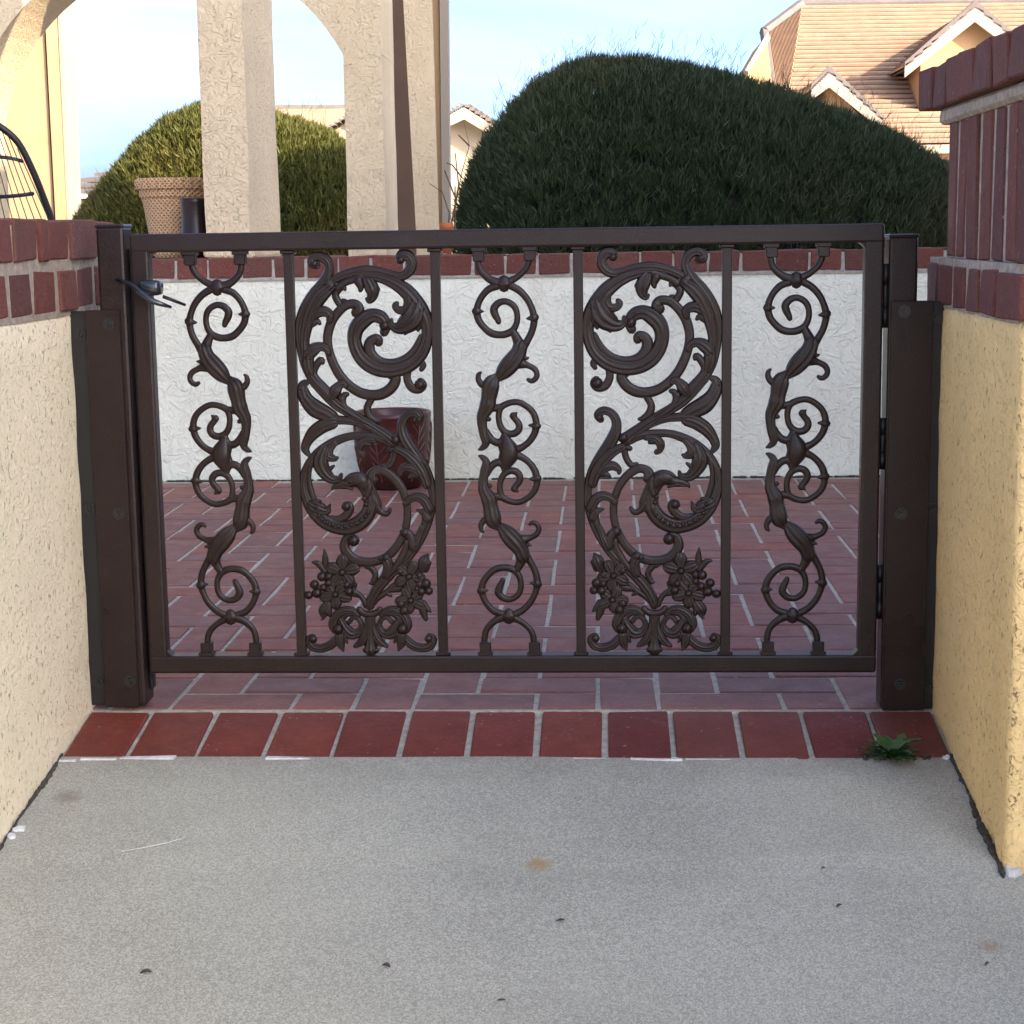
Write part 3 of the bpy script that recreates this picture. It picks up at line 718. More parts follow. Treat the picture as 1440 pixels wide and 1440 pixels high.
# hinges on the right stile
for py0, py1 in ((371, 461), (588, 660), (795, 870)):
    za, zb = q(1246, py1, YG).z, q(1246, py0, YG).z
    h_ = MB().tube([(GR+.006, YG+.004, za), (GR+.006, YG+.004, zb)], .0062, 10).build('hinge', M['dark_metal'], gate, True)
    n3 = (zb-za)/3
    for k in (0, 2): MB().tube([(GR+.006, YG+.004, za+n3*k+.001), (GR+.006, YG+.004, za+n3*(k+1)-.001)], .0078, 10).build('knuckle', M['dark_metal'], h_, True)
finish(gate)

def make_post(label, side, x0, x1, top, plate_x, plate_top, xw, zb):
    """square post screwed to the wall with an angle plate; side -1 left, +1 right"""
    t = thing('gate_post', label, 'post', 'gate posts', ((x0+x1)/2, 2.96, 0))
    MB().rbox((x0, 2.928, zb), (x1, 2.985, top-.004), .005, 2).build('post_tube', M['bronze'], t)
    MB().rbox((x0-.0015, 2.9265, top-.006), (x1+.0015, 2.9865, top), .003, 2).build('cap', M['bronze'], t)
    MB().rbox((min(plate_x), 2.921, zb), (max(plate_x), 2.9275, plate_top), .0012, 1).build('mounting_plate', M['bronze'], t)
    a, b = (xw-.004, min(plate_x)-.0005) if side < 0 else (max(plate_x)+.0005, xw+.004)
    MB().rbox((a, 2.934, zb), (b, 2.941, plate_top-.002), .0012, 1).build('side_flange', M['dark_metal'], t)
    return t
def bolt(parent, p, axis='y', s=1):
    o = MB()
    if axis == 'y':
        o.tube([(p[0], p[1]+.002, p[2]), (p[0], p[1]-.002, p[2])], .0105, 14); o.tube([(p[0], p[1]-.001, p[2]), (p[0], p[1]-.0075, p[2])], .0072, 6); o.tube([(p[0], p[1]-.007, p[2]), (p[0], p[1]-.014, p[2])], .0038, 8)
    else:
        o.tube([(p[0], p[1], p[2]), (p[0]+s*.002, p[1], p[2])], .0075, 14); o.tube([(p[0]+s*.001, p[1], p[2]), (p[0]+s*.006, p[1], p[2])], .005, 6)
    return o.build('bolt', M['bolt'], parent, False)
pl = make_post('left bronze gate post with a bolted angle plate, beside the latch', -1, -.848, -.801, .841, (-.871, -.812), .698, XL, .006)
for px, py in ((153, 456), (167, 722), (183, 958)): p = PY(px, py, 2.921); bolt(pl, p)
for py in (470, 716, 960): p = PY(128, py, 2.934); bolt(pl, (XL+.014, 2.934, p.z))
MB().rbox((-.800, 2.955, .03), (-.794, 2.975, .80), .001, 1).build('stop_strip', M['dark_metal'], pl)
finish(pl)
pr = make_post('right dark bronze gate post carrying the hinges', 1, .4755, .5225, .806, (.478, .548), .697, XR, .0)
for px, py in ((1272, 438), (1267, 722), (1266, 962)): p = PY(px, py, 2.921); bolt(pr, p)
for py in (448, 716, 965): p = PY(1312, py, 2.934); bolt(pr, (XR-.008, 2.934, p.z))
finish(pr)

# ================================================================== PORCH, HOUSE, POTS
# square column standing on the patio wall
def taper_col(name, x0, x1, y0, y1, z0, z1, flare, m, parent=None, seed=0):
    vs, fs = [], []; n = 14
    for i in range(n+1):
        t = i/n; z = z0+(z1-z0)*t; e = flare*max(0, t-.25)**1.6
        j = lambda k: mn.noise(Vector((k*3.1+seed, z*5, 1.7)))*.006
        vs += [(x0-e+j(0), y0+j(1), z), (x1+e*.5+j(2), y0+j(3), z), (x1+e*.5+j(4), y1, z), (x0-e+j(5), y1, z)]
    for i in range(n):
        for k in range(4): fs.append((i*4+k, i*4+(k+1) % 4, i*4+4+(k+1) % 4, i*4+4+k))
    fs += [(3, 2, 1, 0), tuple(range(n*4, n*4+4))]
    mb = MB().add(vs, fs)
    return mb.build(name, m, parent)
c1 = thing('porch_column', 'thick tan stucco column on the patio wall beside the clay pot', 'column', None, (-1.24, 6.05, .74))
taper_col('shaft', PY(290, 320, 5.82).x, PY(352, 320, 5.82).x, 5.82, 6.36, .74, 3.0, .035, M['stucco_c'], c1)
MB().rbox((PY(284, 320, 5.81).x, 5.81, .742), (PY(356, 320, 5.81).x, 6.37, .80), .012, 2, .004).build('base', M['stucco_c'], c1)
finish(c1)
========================
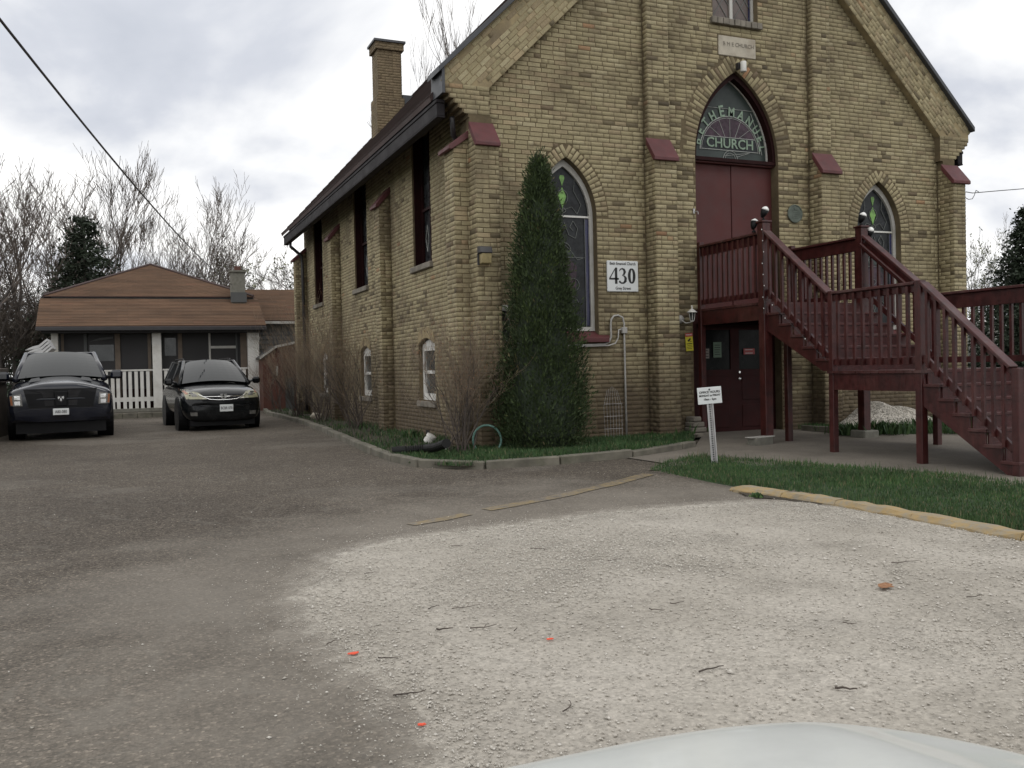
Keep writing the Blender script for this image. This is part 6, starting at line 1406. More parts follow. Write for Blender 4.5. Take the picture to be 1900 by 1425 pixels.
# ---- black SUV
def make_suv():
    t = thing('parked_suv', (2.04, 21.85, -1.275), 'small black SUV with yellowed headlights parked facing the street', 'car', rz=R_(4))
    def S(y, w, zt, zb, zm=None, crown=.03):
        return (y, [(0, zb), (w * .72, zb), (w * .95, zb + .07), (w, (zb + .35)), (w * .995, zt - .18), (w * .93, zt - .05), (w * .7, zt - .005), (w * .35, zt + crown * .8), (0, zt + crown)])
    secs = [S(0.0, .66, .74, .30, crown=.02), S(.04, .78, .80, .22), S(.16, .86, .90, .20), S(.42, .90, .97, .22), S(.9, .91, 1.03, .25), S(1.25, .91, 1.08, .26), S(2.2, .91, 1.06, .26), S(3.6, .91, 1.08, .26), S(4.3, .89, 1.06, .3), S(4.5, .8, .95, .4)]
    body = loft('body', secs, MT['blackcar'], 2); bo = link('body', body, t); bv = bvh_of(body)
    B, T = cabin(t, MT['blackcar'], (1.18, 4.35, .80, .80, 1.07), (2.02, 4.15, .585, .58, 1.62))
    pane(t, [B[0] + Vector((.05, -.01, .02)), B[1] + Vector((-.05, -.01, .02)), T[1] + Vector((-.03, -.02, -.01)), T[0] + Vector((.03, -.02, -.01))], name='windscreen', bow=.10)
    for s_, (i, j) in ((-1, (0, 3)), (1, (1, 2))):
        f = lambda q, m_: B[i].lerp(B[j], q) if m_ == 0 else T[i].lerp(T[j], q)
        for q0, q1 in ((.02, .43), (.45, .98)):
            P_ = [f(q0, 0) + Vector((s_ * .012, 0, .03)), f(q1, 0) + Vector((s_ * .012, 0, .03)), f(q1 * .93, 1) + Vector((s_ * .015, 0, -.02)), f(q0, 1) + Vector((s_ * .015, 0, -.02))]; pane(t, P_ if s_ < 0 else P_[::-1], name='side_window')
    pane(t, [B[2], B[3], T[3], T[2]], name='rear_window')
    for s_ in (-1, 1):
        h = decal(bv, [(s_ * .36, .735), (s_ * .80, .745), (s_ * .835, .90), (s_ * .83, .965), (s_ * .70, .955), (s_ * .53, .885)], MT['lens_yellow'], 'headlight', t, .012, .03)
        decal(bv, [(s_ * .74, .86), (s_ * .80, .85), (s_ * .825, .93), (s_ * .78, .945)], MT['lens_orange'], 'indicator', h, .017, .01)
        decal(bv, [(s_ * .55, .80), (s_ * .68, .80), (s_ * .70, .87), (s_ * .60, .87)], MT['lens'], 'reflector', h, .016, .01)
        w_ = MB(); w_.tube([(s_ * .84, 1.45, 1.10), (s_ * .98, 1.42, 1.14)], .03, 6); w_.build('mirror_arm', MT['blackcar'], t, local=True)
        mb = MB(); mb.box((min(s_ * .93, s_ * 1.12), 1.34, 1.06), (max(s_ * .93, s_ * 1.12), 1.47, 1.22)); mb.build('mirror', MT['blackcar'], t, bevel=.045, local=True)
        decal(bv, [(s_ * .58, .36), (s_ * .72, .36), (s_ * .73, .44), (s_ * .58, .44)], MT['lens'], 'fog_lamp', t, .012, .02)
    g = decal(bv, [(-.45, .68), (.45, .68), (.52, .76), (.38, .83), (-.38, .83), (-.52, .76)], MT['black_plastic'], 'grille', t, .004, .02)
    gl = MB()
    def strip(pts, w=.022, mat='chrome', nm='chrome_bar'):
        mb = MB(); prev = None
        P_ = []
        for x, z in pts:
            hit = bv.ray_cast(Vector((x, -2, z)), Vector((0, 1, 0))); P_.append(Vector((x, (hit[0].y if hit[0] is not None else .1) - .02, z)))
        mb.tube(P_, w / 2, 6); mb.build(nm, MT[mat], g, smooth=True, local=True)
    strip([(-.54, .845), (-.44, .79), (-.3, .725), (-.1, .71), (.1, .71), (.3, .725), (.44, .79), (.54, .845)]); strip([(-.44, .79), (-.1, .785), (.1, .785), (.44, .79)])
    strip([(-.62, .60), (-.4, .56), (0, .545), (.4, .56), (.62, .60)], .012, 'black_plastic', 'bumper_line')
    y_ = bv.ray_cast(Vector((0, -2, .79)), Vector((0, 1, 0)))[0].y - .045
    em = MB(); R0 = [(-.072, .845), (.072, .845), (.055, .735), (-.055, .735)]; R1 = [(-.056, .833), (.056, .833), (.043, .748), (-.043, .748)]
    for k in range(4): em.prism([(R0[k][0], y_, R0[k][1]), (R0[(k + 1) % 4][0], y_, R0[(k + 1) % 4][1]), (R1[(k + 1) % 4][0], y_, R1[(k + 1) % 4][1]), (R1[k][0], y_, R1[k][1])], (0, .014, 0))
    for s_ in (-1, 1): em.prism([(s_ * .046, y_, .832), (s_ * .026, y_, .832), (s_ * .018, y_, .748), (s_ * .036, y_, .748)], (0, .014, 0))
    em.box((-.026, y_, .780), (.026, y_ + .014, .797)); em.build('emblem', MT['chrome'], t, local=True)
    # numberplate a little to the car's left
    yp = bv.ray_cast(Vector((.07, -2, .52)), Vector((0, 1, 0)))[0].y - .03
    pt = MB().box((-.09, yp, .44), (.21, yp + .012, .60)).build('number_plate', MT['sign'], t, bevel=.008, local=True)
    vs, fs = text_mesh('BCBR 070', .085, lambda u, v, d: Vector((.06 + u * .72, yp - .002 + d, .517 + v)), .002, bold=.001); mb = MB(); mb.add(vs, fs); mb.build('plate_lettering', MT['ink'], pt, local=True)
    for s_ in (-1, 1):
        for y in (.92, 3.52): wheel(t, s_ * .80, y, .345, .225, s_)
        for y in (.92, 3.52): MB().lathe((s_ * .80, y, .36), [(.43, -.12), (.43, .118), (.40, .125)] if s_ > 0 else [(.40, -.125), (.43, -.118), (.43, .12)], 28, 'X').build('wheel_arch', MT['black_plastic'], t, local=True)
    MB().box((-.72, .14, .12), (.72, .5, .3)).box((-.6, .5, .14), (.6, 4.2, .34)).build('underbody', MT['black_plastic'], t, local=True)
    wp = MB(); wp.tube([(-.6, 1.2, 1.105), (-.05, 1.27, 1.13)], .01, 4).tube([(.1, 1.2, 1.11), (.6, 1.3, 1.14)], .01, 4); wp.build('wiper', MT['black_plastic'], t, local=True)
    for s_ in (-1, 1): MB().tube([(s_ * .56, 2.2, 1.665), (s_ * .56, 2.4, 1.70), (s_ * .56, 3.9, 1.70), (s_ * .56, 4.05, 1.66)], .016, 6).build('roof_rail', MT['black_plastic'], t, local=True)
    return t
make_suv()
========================
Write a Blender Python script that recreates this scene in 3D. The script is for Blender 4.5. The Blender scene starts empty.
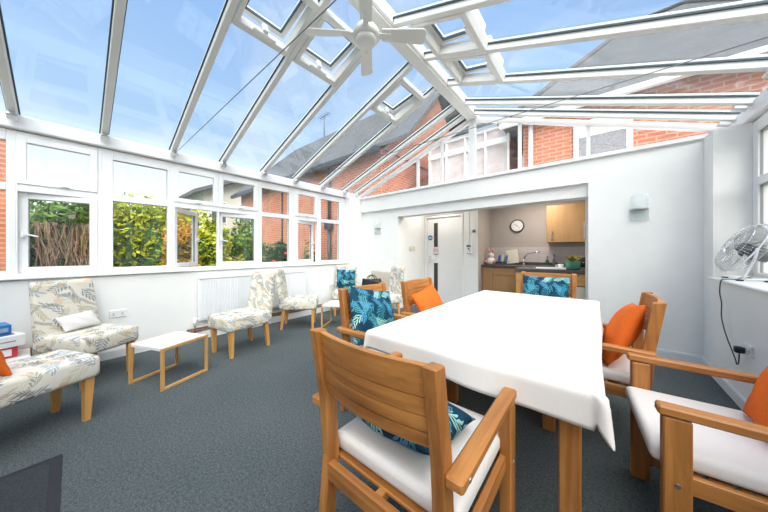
========================
## Exercise objective
Exactly and only the lines from the line with "Write part 3" to the line with "finish(gate)", both included, are to be printed.

## Problem solution
Write part 3 of the bpy script that recreates this picture. It picks up at line 718. More parts follow. Treat the picture as 1440 pixels wide and 1440 pixels high.
# hinges on the right stile
for py0, py1 in ((371, 461), (588, 660), (795, 870)):
    za, zb = q(1246, py1, YG).z, q(1246, py0, YG).z
    h_ = MB().tube([(GR+.006, YG+.004, za), (GR+.006, YG+.004, zb)], .0062, 10).build('hinge', M['dark_metal'], gate, True)
    n3 = (zb-za)/3
    for k in (0, 2): MB().tube([(GR+.006, YG+.004, za+n3*k+.001), (GR+.006, YG+.004, za+n3*(k+1)-.001)], .0078, 10).build('knuckle', M['dark_metal'], h_, True)
finish(gate)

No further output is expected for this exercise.